When it comes to leadership, Anna says that leadership “is learning how to communicate your vision for something and how you enjoy what you do so others want to get involved…being vulnerable and open helps other people see and that we need to do things together as a team.” Finally, Anna offers important insight that “you have to be constantly reaching out to other leaders from the group and also have to solicit their ideas and be available when they offer you ideas…people don’t always offer their feedback in traditional ways.” This could mean that residential leaders should re-think their feedback system and make it more accessible.
         Joseph from Wilson College echoes many of the same beliefs of Anna and Taylor. In particular, Joseph describes the administrators as people who they can fall back on when their busy student schedules overwhelm them. He describes the relationship with administrators as “what we make of it,” in that the council can organize everything on their own and doesn’t need permission from them, but that they are still supportive. He finds that the weekly meetings with the treasurer, two co-chairs, and deans are productive and effective.  

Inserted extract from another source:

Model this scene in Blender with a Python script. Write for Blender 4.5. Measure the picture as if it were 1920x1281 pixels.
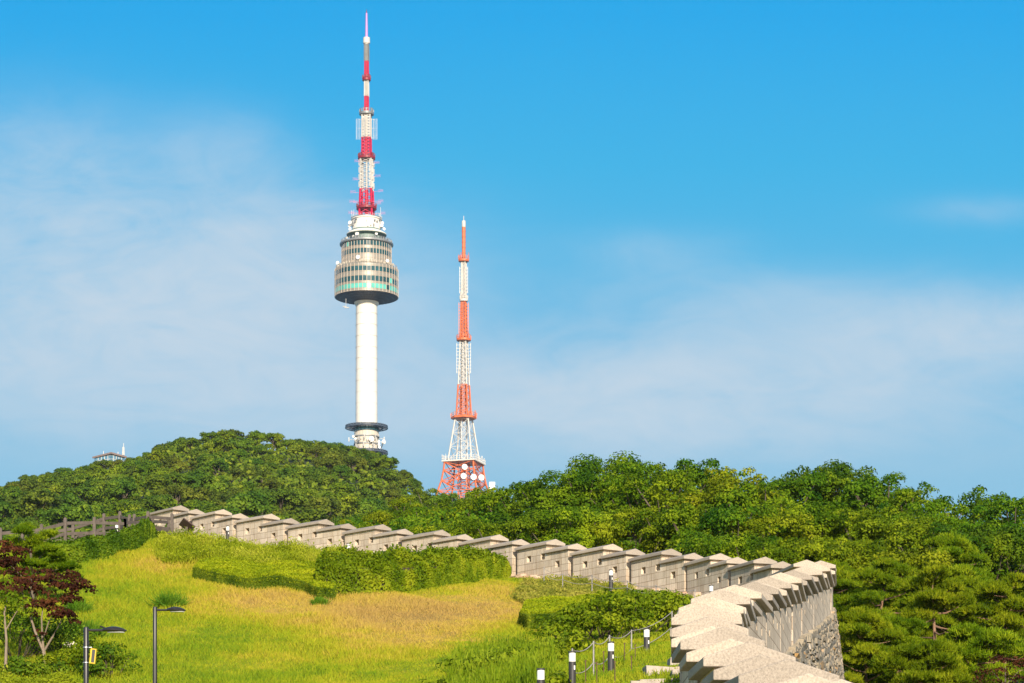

         Interestingly, whereas each of the Harvard co-chairs wanted more money from the administration, none of the Princeton co-chairs voiced financial concern, but perhaps this is because of a smaller number of events put on throughout the year. Joseph says that when it comes to money priorities, Wilson chooses to prioritize more of the “community building” events like outings rather than gear giveaways. He says that he always feels like he is doing Council when he is not doing homework as its concerns are always on his mind. That being said, like each of the leaders interviewed, Joseph has valued what he has learned about being a leader from working on College Council and really valued what he is able to contribute to Wilson. 

Overall, I found that Princeton students did not voice as many complaints about running their College Councils as Harvard students do. Even those Harvard students who felt satisfied as co-chairs felt there was room for improvement whether it be the immense amount that is expected of them form their peers and the university, the internal pressure they feel, or the lack of unity and effectiveness of their committee. It is difficult to assess exactly why Harvard students are less satisfied, but some theories include the intense social expectations Harvard students have to plan more and more complex events for their extracurricular-intense peers and the less direct administrative support that Harvard students have compared to Princeton with each college housing a residential student life director. Both campuses cited the limited time that students have to commit to residential life given competing interests and the way that it is easy for college students to quickly be consumed with other responsibilities, both of which can be changed with more incentive (funding) and prestige (real, instead of menial responsibilities and recognition) in the co-chair role, or as our administration advocates, a campuswide philosophical and cultural orientation toward teaching students about the importance of building community in a diverse residential setting.  Overall, these results prove to be very context-specific in that some Houses and Colleges achieve more success from others, proving that we have a lot to learn from within our very own campus.